■ REQUIRED TASK: Restate word for word the lines of the data below, from the first through the one that has "COL = SC.collection".

==================================================

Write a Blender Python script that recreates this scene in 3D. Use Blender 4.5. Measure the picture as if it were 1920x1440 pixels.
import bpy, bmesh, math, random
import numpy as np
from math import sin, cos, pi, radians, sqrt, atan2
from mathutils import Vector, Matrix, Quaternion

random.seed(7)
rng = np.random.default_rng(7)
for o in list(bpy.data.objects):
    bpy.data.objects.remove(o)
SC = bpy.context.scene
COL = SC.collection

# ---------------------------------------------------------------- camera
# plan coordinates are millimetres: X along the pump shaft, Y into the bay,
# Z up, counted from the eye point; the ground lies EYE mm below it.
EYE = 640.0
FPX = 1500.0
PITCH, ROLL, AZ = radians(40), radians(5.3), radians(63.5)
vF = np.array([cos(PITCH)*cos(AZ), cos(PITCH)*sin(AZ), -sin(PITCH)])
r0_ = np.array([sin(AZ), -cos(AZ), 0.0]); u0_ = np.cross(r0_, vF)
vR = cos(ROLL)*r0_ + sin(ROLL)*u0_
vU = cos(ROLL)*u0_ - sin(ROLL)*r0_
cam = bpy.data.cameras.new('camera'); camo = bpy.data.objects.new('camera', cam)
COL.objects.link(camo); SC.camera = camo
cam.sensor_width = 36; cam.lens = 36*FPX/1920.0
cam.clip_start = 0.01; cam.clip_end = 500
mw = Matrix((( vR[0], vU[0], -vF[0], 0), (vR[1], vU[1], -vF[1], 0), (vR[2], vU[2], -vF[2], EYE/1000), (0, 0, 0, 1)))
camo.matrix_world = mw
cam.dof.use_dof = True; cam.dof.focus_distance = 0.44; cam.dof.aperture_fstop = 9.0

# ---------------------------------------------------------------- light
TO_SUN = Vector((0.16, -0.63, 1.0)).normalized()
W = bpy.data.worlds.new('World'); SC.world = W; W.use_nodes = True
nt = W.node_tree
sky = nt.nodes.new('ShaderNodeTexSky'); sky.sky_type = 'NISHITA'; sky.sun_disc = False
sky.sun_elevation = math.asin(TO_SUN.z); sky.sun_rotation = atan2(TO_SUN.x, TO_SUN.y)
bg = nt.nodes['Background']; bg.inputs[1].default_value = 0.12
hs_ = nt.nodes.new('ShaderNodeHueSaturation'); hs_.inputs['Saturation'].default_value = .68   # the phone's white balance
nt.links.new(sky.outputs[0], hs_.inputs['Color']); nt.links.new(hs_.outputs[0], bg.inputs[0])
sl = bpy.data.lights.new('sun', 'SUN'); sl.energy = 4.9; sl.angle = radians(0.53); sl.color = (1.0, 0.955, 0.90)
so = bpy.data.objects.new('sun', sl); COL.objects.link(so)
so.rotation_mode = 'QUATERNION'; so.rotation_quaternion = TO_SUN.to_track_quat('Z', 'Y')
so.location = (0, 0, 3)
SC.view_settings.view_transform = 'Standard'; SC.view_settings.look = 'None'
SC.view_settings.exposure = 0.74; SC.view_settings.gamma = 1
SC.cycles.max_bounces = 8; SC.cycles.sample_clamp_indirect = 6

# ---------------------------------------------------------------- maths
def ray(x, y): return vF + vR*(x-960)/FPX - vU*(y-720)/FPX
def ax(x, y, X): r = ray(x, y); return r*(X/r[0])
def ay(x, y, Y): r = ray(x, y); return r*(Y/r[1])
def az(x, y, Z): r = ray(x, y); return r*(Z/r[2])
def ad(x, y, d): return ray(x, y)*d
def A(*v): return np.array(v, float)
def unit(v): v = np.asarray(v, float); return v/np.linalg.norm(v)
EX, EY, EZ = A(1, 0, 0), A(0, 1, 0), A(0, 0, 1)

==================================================

■ EXPECTED OUTPUT:
Write a Blender Python script that recreates this scene in 3D. Use Blender 4.5. Measure the picture as if it were 1920x1440 pixels.
import bpy, bmesh, math, random
import numpy as np
from math import sin, cos, pi, radians, sqrt, atan2
from mathutils import Vector, Matrix, Quaternion

random.seed(7)
rng = np.random.default_rng(7)
for o in list(bpy.data.objects):
    bpy.data.objects.remove(o)
SC = bpy.context.scene
COL = SC.collection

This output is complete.